In February this year he couldn’t manage any daily wage jobs. In the last four months he worked for just 18 days. In his job card under the Mahatma Gandhi National Rural Employment Guarantee Act (MGNREGA) recorded the last work 2017. “The Panchayat has not opened up any work in our area,” he says.

Jagabandhu is reliving the pangs of hunger as he looks at his children playing around. Including Phanas’s Rs 3,500 monthly salary and the wage earning, the family of five survives on Rs. 4,750 a month. Or, Rs. 31/day is each member’s capacity to spend.  This is one rupee less than the country’s rural poverty line set based on 2011-2012 price, referred to as the “starvation line’ as well. The family together gets 50 kgs of subsidized rice a month through the Public Distribution System. “Buying the extra 25 kgs to meet our total consumption costs us Rs. 750 a month. The only way we survive is by cutting down on lentils and vegetables.” It is long they had any food except rice.

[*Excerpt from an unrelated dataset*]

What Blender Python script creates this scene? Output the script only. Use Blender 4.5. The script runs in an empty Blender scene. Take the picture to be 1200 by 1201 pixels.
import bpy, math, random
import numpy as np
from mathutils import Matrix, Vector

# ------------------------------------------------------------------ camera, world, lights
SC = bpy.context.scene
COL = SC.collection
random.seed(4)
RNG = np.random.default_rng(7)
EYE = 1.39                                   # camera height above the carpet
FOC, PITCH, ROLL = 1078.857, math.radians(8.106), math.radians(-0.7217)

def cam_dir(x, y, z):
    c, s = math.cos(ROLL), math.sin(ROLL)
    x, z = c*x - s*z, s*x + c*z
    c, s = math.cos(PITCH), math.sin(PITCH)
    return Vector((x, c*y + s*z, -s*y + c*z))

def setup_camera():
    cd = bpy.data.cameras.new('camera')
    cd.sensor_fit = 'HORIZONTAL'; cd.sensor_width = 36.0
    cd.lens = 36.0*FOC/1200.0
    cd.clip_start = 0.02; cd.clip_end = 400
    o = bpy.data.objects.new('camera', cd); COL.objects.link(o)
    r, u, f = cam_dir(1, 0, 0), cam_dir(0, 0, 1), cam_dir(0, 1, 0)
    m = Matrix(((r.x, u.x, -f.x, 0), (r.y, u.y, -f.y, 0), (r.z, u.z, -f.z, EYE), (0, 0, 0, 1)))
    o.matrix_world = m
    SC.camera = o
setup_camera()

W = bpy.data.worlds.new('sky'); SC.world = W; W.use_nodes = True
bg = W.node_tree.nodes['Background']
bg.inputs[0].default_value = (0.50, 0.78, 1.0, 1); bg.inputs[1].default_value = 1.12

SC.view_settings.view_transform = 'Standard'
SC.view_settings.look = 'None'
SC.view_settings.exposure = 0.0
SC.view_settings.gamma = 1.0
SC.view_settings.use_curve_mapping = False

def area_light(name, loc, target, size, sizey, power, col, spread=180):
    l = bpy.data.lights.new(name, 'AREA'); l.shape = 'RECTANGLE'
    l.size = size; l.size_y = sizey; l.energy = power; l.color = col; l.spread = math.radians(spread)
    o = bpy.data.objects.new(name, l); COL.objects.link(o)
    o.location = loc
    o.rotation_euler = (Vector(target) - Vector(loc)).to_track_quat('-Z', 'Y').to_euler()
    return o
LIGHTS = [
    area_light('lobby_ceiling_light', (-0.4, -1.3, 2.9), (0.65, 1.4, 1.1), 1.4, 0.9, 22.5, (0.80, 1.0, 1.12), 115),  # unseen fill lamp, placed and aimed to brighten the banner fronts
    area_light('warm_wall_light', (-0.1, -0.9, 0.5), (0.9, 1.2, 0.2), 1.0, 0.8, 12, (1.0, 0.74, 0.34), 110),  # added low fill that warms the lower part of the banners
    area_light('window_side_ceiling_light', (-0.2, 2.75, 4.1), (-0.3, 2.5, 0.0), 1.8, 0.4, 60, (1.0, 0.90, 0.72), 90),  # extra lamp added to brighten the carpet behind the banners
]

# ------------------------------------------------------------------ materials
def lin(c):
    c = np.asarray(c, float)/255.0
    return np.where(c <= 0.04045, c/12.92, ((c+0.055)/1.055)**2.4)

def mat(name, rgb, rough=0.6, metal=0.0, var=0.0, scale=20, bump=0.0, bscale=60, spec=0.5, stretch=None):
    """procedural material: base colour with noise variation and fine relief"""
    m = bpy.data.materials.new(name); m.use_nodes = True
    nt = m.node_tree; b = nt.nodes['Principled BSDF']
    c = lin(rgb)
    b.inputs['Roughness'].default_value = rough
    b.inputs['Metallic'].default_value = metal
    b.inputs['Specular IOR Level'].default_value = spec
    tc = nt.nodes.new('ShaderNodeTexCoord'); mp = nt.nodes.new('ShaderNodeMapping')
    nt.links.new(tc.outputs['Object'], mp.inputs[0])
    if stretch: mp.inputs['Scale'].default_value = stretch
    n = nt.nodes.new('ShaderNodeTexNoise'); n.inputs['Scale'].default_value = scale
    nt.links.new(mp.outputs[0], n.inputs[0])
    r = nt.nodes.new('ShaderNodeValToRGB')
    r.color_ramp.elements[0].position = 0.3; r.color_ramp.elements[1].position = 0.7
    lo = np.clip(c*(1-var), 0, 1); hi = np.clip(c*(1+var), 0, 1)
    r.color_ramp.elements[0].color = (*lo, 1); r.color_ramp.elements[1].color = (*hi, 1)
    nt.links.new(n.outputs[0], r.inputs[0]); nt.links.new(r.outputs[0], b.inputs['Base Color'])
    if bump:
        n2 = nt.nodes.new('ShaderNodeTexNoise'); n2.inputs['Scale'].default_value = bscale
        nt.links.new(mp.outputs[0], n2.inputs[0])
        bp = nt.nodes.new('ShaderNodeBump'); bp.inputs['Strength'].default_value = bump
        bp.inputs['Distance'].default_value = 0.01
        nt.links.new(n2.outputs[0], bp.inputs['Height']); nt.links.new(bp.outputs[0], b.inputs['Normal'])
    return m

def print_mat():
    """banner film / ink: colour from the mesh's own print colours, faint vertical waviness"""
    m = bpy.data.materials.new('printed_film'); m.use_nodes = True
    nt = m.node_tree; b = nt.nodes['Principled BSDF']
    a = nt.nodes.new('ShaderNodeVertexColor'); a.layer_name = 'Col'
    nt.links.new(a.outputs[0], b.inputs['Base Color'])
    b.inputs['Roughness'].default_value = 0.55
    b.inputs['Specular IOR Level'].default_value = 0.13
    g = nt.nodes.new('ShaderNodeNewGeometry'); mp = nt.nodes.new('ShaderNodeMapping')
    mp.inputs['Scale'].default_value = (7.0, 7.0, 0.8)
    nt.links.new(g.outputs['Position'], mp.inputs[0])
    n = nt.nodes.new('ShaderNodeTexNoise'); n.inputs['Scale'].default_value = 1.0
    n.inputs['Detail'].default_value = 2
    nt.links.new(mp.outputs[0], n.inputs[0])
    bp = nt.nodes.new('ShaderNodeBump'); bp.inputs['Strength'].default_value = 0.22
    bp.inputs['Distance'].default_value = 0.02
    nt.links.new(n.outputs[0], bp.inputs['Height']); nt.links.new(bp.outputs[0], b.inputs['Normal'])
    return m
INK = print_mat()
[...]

His two children are growing up unknowing that they have already inherited an unbearable burden of debt. “If the government withdraws the subsidized rice scheme, Phanas and her family will overnight starve. This is the story of Kalahandi; distress has been taken care of by relief measures. But relief from poverty is a distant goal,” says Deo.

This article is part of a series on stories from India’s poorest districts, particularly those that have featured in the country’s poverty ranking since 1951. The series examines the link between poverty and the local ecological degradation, whether the later making poverty chronic in these geographies.